You hear that, PA? There's nothing lower than being compared to Filthacrapia.
Could be a good basis for a future ‘it’s Always Sunny in Philadelphia’ episode. Where the gang seeks conservatorship over some property. Maybe The Lawyer is involved, and Charlie can once again invoke Bird Law.
I'd think that would be an open-and-shut case for recusing himself. How can that not be a conflict of interest?
But...but...but..the State MUSt have this power! How else will it be able to bring about the perfect Planned Society!
Not that States that have the power, and a while lot more besides, have had any notable success on that front.
Every repair has been fixed by us," Washington tells the Post-Gazette. "When our water tank broke, we replaced it, we put a new roof on the front, we remodeled the whole entire bathroom."
O' yeah, so where's the permits for the work and more importantly our cut? Oh you didn't get them well here is a 10K bill and we are still going to take your house.
You didn't build that - - - - - -
This story brings back the question that always nags at me with egregious government abuse... "where are all of the Charles Bronson characters?"

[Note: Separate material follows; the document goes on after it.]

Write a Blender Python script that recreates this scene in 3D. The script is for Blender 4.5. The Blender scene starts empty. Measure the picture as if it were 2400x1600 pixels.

You'd think that at some point they'd steal the wrong guy's house and we'd end up with a body count. But it just doesn't seem to happen.
The couple from the asset forfeiture case written about earlier today, for example. The government took all their money, destroyed their reputation, cost them their house and generally wrecked their lives, all under the fig-leaf excuse of a misdemeanor pot possession charge that is possibly false.. The guy was apparently an avid gun collector too, per the items stolen by the state..... yet no body count.
I'm thinking that human nature may not be what we suppose it is. Definitely what Hollywood thinks it is.
Maybe even guys with terminal illnesses and nothing to lose don't want to go out in a way that will forever taint the family name?
If someone pulled this with me, I would consider it very likely a couple of Hell’s Angels would visit the would be conservators one night and discuss the issue, aggressively.
When it come to this shit, don’t play their game. Play your own.
Oh, good grief!
We all know cronyism is more important than something as someone's home.
I'm pretty sure property taxes prove that few people have a right to property at all.